| From: | mlw <pgsql(at)mohawksoft(dot)com> | 
|---|---|
| To: | Greg Copeland <greg(at)CopelandConsulting(dot)Net> | 
| Cc: | swampler(at)noao(dot)edu, Postgres-hackers <pgsql-hackers(at)postgresql(dot)org> | 
| Subject: | Re: Threads | 
| Date: | 2003-01-23 19:50:03 | 
| Message-ID: | 3E30476B.9050303@mohawksoft.com | 
| Views: | Whole Thread | Raw Message | Download mbox | Resend email | 
| Thread: | |
| Lists: | pgsql-hackers | 
Greg Copeland wrote:
>On Thu, 2003-01-23 at 09:12, Steve Wampler wrote:
>  
>
>>On Sat, 4 Jan 2003, Christopher Kings-Lynne wrote:
>>    
>>
>>>Also remember that in even well developed OS's like FreeBSD, all a
>>>process's threads will execute only on one CPU.
>>>      
>>>
>>I doubt that - it certainly isn't the case on Linux and Solaris.

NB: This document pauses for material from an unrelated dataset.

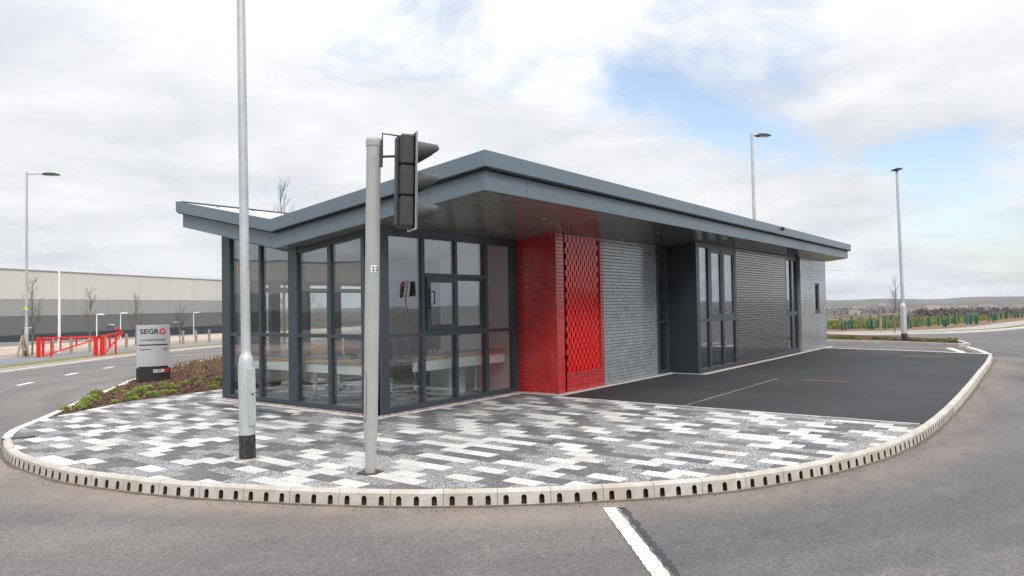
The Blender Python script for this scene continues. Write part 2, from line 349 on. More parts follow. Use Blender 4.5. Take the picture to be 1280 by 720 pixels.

>>A thread may *start* execution on the same CPU as it's parent, but
>>native threads are not likely to be constrained to a specific CPU
>>with an SMP OS.
>>    
>>
>
>You are correct.  When spawning additional threads, should an idle CPU
>be available, it's very doubtful that the new thread will show any bias
>toward the original thread's CPU.  Most modern OS's do run each thread
>within a process spread across n-CPUs.  Those that don't are probably
>attempting to modernize as we speak
>
AFAIK, FreeBSD is one of the OSes that are trying to modernize. Last I 
looked it did not have kernel threads.